7) não buzinar na rua quando alguém reduz a marcha do veículo e estaciona inopinadamente; por sinal, se o leitor deseja um bom conselho para praticar a paciência no trânsito, ofereço-lhe o seguinte, que já deu muito bons resultados: nunca olhe para a cara do “agressor”, do motorista “barbeiro”. Continue serenamente o seu percurso sem ficar sabendo se era homem ou mulher, jovem ou velho: vai ver que é difícil ficar com raiva de uma sombra indefinida; e se, além disso, passada a primeira reação, se lembra de rezar ao Anjo da Guarda por ele/ela, para que se torne mais prudente, mais hábil ou menos prepotente, melhor ainda;

8) por último, permito-me repisar a importância da oração para adquirir a paciência, evocando a simpática surpresa de uma mãe impaciente que se tornou “rezadora”. Aquela mulher de nervos frágeis tinha-se proposto rezar a Nossa Senhora a jaculatória: “Mãe de misericórdia, rogai por nós (por mim e por esse moleque danado)” a cada grito das crianças.
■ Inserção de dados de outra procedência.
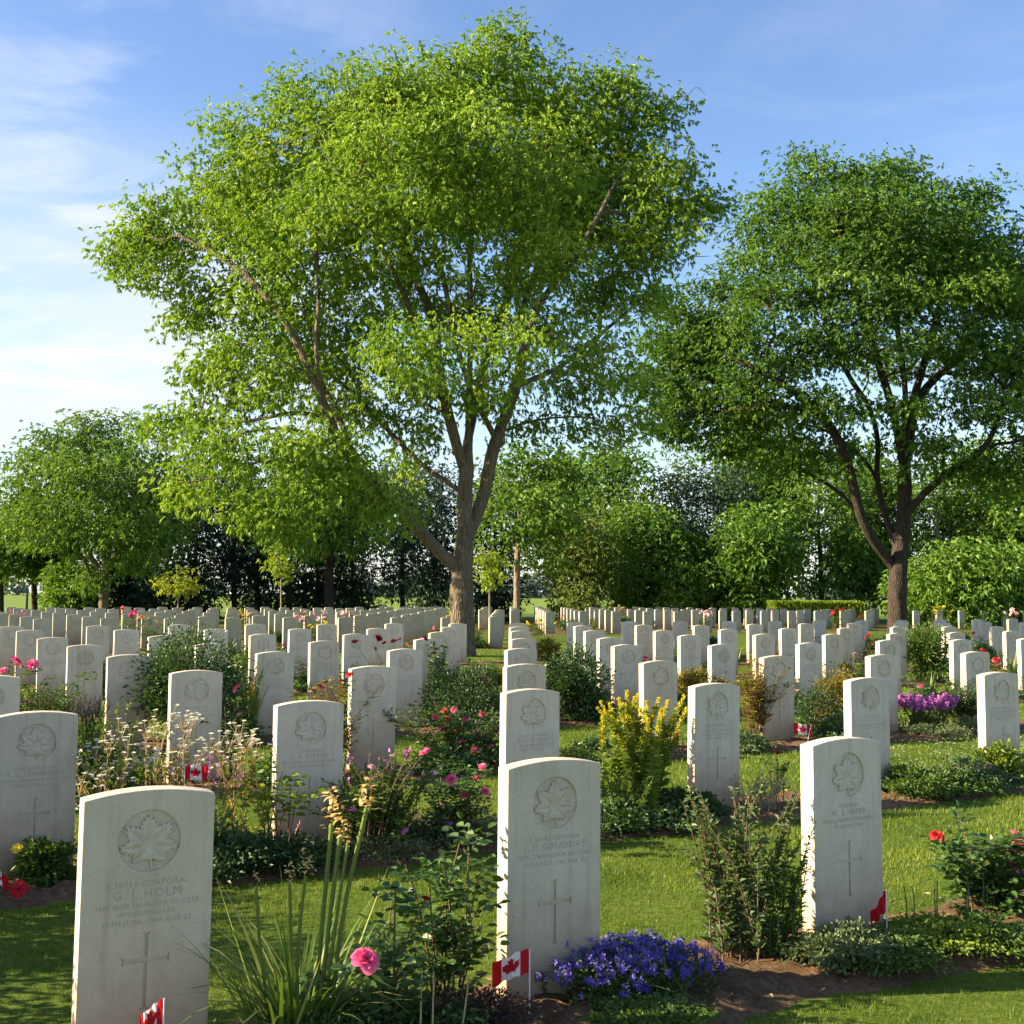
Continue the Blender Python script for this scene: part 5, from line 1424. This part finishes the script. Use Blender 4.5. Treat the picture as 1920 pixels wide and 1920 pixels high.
x, y = bed(1525, V3 + .1)
place(leafy_shrub(165, .48, .5, 1500, .03, 'p_dark', 'mound', 'shrub'), x, y, 'dark low cushion between the third-row stone and the yellowish shrub', 'shrub')
x0, y0 = bed(1590, V4 - .05); gen = np.random.default_rng(166)
fl = by_px(y0, [(1583, 1251, .045, 'petal_red'), (1569, 1274, .034, 'petal_red'), (1603, 1227, .03, 'petal_rose')], x0, y0, gen, .08)
place(rose_bush(166, .62, .4, nleaf=150, leaf=.042, flowers=fl, n=12, lmat='p_mid'), x0, y0, 'scarlet roses above the yellowish shrub', 'rose bush')
x, y = bed(1725, V3 - .05)
place(spire_plant(167, .38, .72, 64, 36, .04, .3, 'p_mid', 'petal_mauve', .3, 40, .028, name='phlox', hvar=.25, fname='flower_heads', fl_r=.03), x, y, 'mass of mauve phlox beside a third-row stone', 'phlox')
x0, y0 = bed(1800, V3 + .0); gen = np.random.default_rng(168)
fl = by_px(y0, [(1765, 1307, .034, 'petal_pink'), (1726, 1288, .03, 'petal_pink'), (1768, 1298, .022, 'petal_pink')], x0, y0, gen, .05)
place(rose_bush(168, .55, .5, nleaf=560, leaf=.038, flowers=fl, n=22, lmat='p_rose'), x0, y0, 'full rose bush with salmon blooms behind the mauve phlox', 'rose bush')
x, y = bed(1735, V5 - .1)
place(leafy_shrub(169, .85, .75, 2200, .07, 'p_mid', 'round', 'shrub', .35), x, y, 'tall leafy green shrub in the aisle between two files of stones', 'shrub')
x, y = bed(1892, V4 - .05)
place(strap_clump(170, .66, .3, 26, .024, .1, 'p_blade', spread=.16, bvar=.1), x, y, 'stiff upright iris blades near the picture edge', 'iris')
x0, y0 = bed(1868, V4 + .0); gen = np.random.default_rng(171)
fl = by_px(y0, [(1868, 1238, .05, 'petal_red'), (1874, 1248, .04, 'petal_pink')], x0, y0, gen, .05)
place(rose_bush(171, .5, .3, nleaf=80, leaf=.04, flowers=fl, n=8, lmat='p_olive'), x0, y0, 'rose with crimson blooms tight against the iris blades near the picture edge', 'rose bush')
x0, y0 = bed(45, V4 - .05); gen = np.random.default_rng(172)
fl = by_px(y0, [(30, 1242, .055, 'petal_pink'), (60, 1247, .05, 'petal_pink'), (5, 1260, .045, 'petal_pink')], x0, y0, gen, .08)
place(rose_bush(172, .75, .7, nleaf=340, leaf=.045, flowers=fl, n=18, lmat='p_rose'), x0, y0, 'tall rose with large pink blooms at the picture edge of the fourth row', 'rose bush')
# dark red peony-like flowers before the fifth row
x0, y0 = bed(710, V5 - .15); gen = np.random.default_rng(173)
fl = by_px(y0, [(666, 1206, .045, 'petal_wine'), (708, 1198, .05, 'petal_wine'), (702, 1217, .03, 'petal_wine'), (721, 1207, .03, 'petal_wine'), (738, 1203, .03, 'petal_wine'), (744, 1202, .026, 'petal_wine'), (751, 1199, .026, 'petal_wine')], x0, y0, gen, .1)
r_ = spire_plant(173, .55, .9, 26, 30, .10, .28, 'p_dark', name='peony', hvar=.35, angle=.6)
g = G(); stems_to(g, [f[:3] for f in fl], gen, .004, .2); link('flower_stems', g.mesh('flower_stems', M['twig'], True), r_)
for f in fl: put_bloom(r_, f[4], f[:3], f[3], 'rose', gen)
place(r_, x0, y0, 'dark-leaved plant with wine red flower heads standing before three stones', 'peony')
x0, y0 = bed(815, V5 - .3); gen = np.random.default_rng(174)
fl = by_px(y0, [(796, 1200, .04, 'petal_wine'), (818, 1218, .03, 'petal_wine'), (814, 1227, .035, 'petal_wine')], x0, y0, gen, .05)
r_ = spire_plant(174, .80, .34, 12, 40, .11, .26, 'p_dark', name='peony', hvar=.3, angle=.7)
g = G(); stems_to(g, [f[:3] for f in fl], gen, .004, .1); link('flower_stems', g.mesh('flower_stems', M['twig'], True), r_)
for f in fl: put_bloom(r_, f[4], f[:3], f[3], 'rose', gen)
place(r_, x0, y0, 'narrow dark-leaved plant with three wine red heads beside a fourth-row stone', 'peony')
x0, y0 = bed(1635, V6); gen = np.random.default_rng(175)
fl = by_px(y0, [(1629, 1194, .08, 'petal_red'), (1640, 1212, .07, 'petal_red'), (1644, 1223, .04, 'petal_rose')], x0, y0, gen, .05)
place(rose_bush(175, .6, .3, nleaf=60, leaf=.05, flowers=fl, n=7, lmat='p_mid', kind='open'), x0, y0, 'big scarlet poppies on tall stems before the leaning file of stones', 'poppy plant')

# ---------------------------------------------------------------- the beds farther back: varied plants between the stones
edges = [leafy_shrub(450, .15, .75, 1000, .034, 'p_mid', 'mound', 'edging_plant'), leafy_shrub(451, .20, .7, 1000, .036, 'p_dark', 'mound', 'edging_plant'), leafy_shrub(452, .14, .7, 1000, .03, 'p_sage', 'mound', 'edging_plant'), leafy_shrub(453, .24, .6, 1000, .036, 'p_rose', 'mound', 'edging_plant')]
edge_names = ['mid green', 'dark green', 'sage green', 'glossy green']
gen = np.random.default_rng(45); fe = set()
for j in range(1, 6):
    rr = sorted(rank[(1, j)], key=lambda q: q[3])
    for a in rr[:-1]:
        k = int(gen.integers(0, 4))
        u = a[3] + .70 + SW / 2 + gen.uniform(-.15, .15); v = P1V[j] - .16 + gen.uniform(-.08, .06)
        x, y = uv(u, v); px, py = proj(x, y, .1)
        if px < -5 or px > 1925 or (j == 1 and 1380 < px < 1600): continue
        o = edges[k] if k not in fe else copy_tree(edges[k]); fe.add(k)
        place(o, x, y, '%s low edging past the %s stone of the %s row from its near end' % (edge_names[k], ORD[rank[(1, j)].index(a)], ORD[j]), 'edging plant', 'low edging plants between the headstones', rz=YAW + gen.uniform(-.2, .2), sc=gen.uniform(.9, 1.25))
fe = set()
for j in (1, 2):
    rr = sorted(rank[(1, j)], key=lambda q: q[3])
    for a in rr[:-1]:
        k = int(gen.integers(0, 4))
        u = a[3] + .45 + SW / 2 + gen.uniform(-.2, .2); v = P1V[j] - .33 + gen.uniform(-.04, .04)
        x, y = uv(u, v); px, py = proj(x, y, .1)
        if px < -5 or px > 1925 or (j == 1 and 1380 < px < 1600): continue
        o = copy_tree(edges[k])
        place(o, x, y, '%s creeper before the %s stone of the %s row from its near end' % (edge_names[k], ORD[rank[(1, j)].index(a)], ORD[j]), 'edging plant', 'creeping plants along the bed edges', rz=YAW + gen.uniform(-.2, .2), sc=gen.uniform(.6, .85))
protos = [
    ('dark rounded shrub', 'shrub', leafy_shrub(400, .5, .6, 1300, .05, 'p_dark', 'round', 'shrub', .5, 'cane', .5, 30)),
    ('low green mound', 'plant', leafy_shrub(401, .3, .6, 900, .05, 'p_mid', 'mound', 'border_plant')),
    ('pink-flowered rose', 'rose bush', rose_bush(402, .6, .5, nleaf=130, leaf=.045, n=12, flowers=[(.1, 0, .55, .045, 'petal_pink'), (-.15, .05, .48, .04, 'petal_pink'), (.02, -.1, .42, .04, 'petal_pink')])),
    ('red-flowered rose', 'rose bush', rose_bush(403, .6, .45, nleaf=120, leaf=.045, n=11, flowers=[(.12, 0, .58, .045, 'petal_red'), (-.1, .05, .52, .04, 'petal_red')])),
    ('olive-leaved shrub', 'shrub', leafy_shrub(404, .4, .5, 1000, .045, 'p_olive', 'round', 'shrub')),
    ('upright iris blades', 'iris', strap_clump(405, .6, .35, 26, .026, .15, 'p_blade', spread=.2, bvar=.15)),
    ('bright leafy plant', 'plant', spire_plant(406, .5, .4, 16, 26, .07, .35, 'p_lime', name='border_plant', hvar=.35)),
]
gen = np.random.default_rng(44)
firsts = set()
cnt = 0
def scatter(pl, rows, vlist, prob, zmax):
    global cnt
    for j in rows:
        row = rank.get((pl, j), [])
        rr = sorted(row, key=lambda q: q[3])
        for a, b in zip(rr[:-1], rr[1:]):
            if b[2] - a[2] != 1 or gen.random() > prob: continue
            u = (a[3] + b[3]) / 2 + SW / 2 + gen.uniform(-.15, .15); v = vlist[j] + gen.uniform(-.15, .1)
            x, y = uv(u, v); px, py = proj(x, y, .3)
            if px < -5 or px > 1925: continue
            if pl == 1 and any((abs(px - q[0]) < q[1] and j == q[2]) for q in ((368, 75, 3), (478, 40, 3), (885, 90, 3), (1075, 60, 3), (1305, 60, 3), (1590, 50, 3), (1892, 60, 3), (45, 60, 3), (885, 60, 4), (710, 80, 4), (815, 40, 4), (1735, 60, 4), (1635, 40, 5))): continue
            k = int(gen.integers(0, len(protos)))
            d, c, p = protos[k]
            o = p if k not in firsts else copy_tree(p); firsts.add(k)
            na = rank[(pl, j)].index(a) + 1
            place(o, x, y, '%s past the %s stone of the %s%s row from its near end' % (d, ORD[na - 1], {1: '', 2: 'far-block ', 3: 'aisle-block '}[pl], ORD[j]), c, 'plants between the farther stones', rz=gen.uniform(0, 6.28), sc=gen.uniform(.75, 1.1))
            cnt += 1
scatter(1, range(3, 8), P1V, .62, 0)
scatter(2, range(0, 3), P2V, .22, 0)
scatter(3, range(0, 3), P3V, .35, 0)
print('scatter', cnt)
# flowers that show above the far rows
far = [(578, 1150, 29.5, 'petal_rose', 'iris with pale pink blooms above the plain-backed rows', 10, .07), (600, 1166, 28.5, 'petal_yellow', 'orange-yellow blooms beside the pale pink irises', 6, .06), (655, 1152, 31, 'petal_rose', 'pale pink blooms short of the tallest tree above the plain-backed rows', 6, .06),
       (232, 1141, 38, 'petal_red', 'crimson blooms standing above the far rows under the round-crowned maple', 3, .08), (247, 1151, 31, 'petal_pink', 'deep pink blooms at the corner of a plain-backed stone', 4, .07), (36, 1152, 31, 'petal_pink', 'pink blooms above the rows near the picture edge by the field', 6, .06),
       (1318, 1150, 44, 'petal_rose', 'pale pink blooms over the block beyond the grass aisle', 9, .08), (1166, 1142, 50, 'petal_dry', 'straw-coloured blooms before the bushy lit tree', 8, .08), (1752, 1140, 47, 'petal_yellow', 'yellow blooms by the small leafy bush', 10, .08),
       (1566, 1145, 46, 'petal_red', 'scarlet blooms before the clipped hedge', 5, .08), (1896, 1142, 46, 'petal_rose', 'pale pink blooms before the big leafy bush', 9, .08), (1000, 1165, 36, 'petal_yellow', 'yellow and russet blooms at the near corner of the block beyond the aisle', 9, .07),
       (290, 1160, 29, 'petal_dry', 'straw-coloured blooms below the golden sapling', 8, .07), (455, 1150, 36, 'petal_dry', 'sandy blooms in the dark gap between two far files', 8, .07), (860, 1150, 33, 'petal_yellow', 'yellowish blooms tight beside the trunk of the tallest tree', 7, .06)]
for k, (px, py, Y, mt, lab, n, r) in enumerate(far):
    gen = np.random.default_rng(500 + k)
    p = at(px, py, Y)
    h = max(p[2], .5)
    fl = [(gen.normal(0, .22), gen.normal(0, .15), h - .03 + gen.uniform(-.22, .06), r * gen.uniform(.7, 1.1), mt) for _ in range(n)]
    place(rose_bush(500 + k, h * .8, .5, nleaf=70, leaf=.06, flowers=fl, n=8, lmat='p_mid', kind='open'), p[0], p[1], lab, 'flowers', 'flowers over the far rows')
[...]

Quando começava a ferver uma crise conjugal, tinha igualmente “preparada” uma oração própria que dizia: “Meu Deus, que eu veja aí a cruz e saiba oferecer-Vos essa contrariedade! Rainha da paz, rogai por nós!” E quando ia ficando enervada e ríspida, rezava: “Maria..., vida, doçura e esperança nossa, rogai por mim!” Depois comentava com certo espanto: – “Sabe que dá certo? Fico mais calma!” E ficava mesmo.
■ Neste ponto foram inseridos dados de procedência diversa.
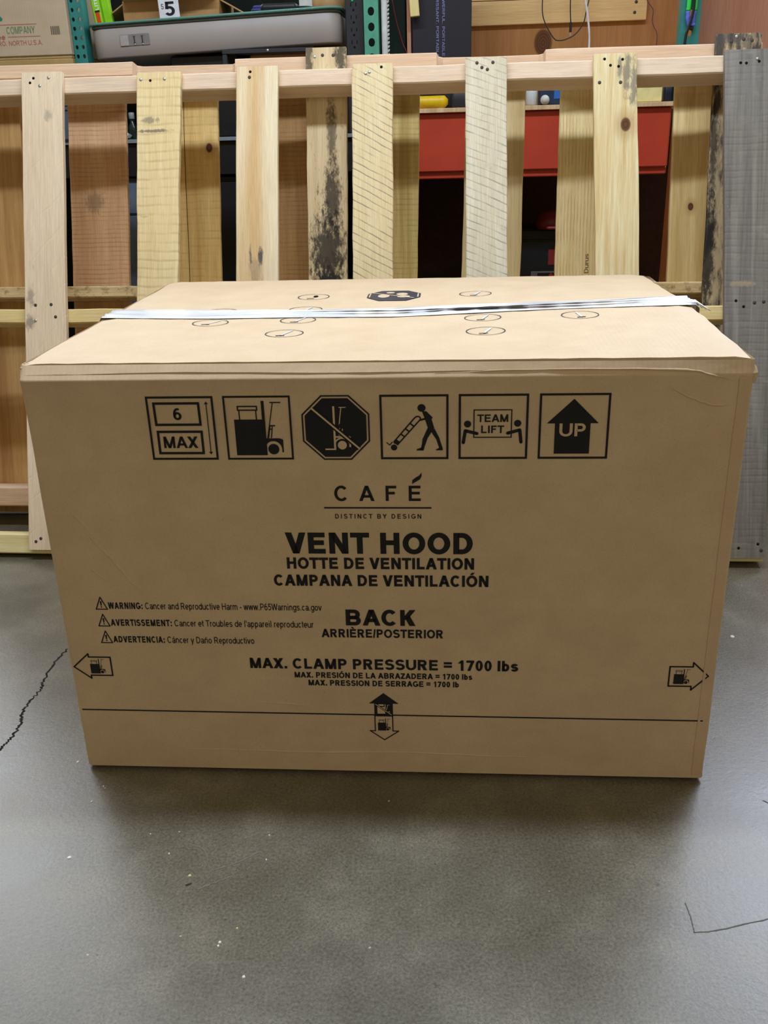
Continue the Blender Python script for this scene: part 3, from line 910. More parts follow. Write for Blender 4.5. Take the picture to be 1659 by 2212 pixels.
pal = bpy.data.objects.new('wooden_pallet', None)
COL.objects.link(pal)
pal.matrix_world = pallet_frame((-.907, 2.178, .03), -.091, 19)
tag(pal, 'nearer wooden pallet directly behind the carton, with a weathered grey board at right', 'pallet', 'wooden pallets leaning at the back')
NAILS = {1: [(.018, 1.172, 2), (.027, 1.183, 2), (.043, 1.164, 0), (.066, 1.183, 0), (.021, .623, 1), (.062, .624, 1), (.073, .593, 1), (.02, .584, 0), (.010, .022, 1), (.023, .03, 1)],
 2: [(.302, 1.171, 0), (.326, 1.168, 2), (.362, 1.171, 0)], 3: [(.577, 1.181, 2), (.575, 1.168, 1)], 4: [(.861, 1.168, 0), (.87, 1.171, 0), (.899, 1.182, 2)],
 5: [(1.129, 1.184, 1), (1.141, 1.173, 1), (1.154, 1.168, 1), (1.167, 1.184, 1)],
 6: [(1.43, 1.183, 2), (1.472, 1.181, 2), (1.444, 1.168, 2), (1.463, 1.165, 2), (1.419, 1.129, 1), (1.468, 1.128, 1)],
 7: [(1.744, 1.166, 2), (1.757, 1.165, 2), (1.782, 1.174, 0), (1.786, 1.168, 2), (1.746, .615, 2), (1.764, .601, 2), (1.789, .61, 1), (1.81, .612, 1), (1.766, .025, 2), (1.811, .035, 2), (1.819, .02, 1)]}
for k, (bl, br, tl, tr, s1, re) in {1: (-.010, .100, -.005, .099, 1.198, .0006), 2: (.275, .372, .291, .403, 1.188, .0014), 3: (.533, .641, .542, .645, 1.195, .0005), 4: (.832, .931, .827, .926, 1.191, .0010), 5: (1.117, 1.216, 1.101, 1.200, 1.197, .0010), 6: (1.434, 1.541, 1.404, 1.505, 1.197, .0008), 7: (1.732, 1.832, 1.708, 1.816, 1.195, .0006)}.items():
    o = plank('deck_board', W[k], pal, bl, br, tl, tr, .0 if k != 7 else -.002, s1, 0, .0165, 20+k, re)
    if k == 7: o['label'] = 'weathered grey board'
    for (nu_, ns, kind) in NAILS[k]:
        nail(o, nu_-(bl+br)/2, ns, kind)
plank('deck_board', W[3], pal, -.30, -.20, -.30, -.20, 0, 1.195, 0, .0165, 31)
beam('stringer', W_str, pal, -.32, 1.83, 1.1485, 1.190, .0175, .093, 41)
beam('stringer', W_str2, pal, -.32, 1.83, .582, .618, .0175, .095, 42, slope=-.006)
beam('stringer', W_low, pal, -.32, 1.83, -.011, .040, .0175, .095, 43, lift=.0135)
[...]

Como vemos, nem essa boa mãe, nem as outras pessoas acima evocadas como exemplo, conseguiam viver a paciência à base de truques de “pensamento positivo”, mas de esforços de fé e de amor cristão. De maneira que, sem terem a mínima noção disso, todas elas estavam dando a razão a São Tomás de Aquino que, com o seu habitual laconismo, sintetizou assim a questão: “É evidente que a paciência é causada pelo amor”, ou, por outras palavras que traduzem com igual precisão as do santo: “Só o amor é causa da paciência”(Suma Teológica, II-II, q. 136, a. 3, c.).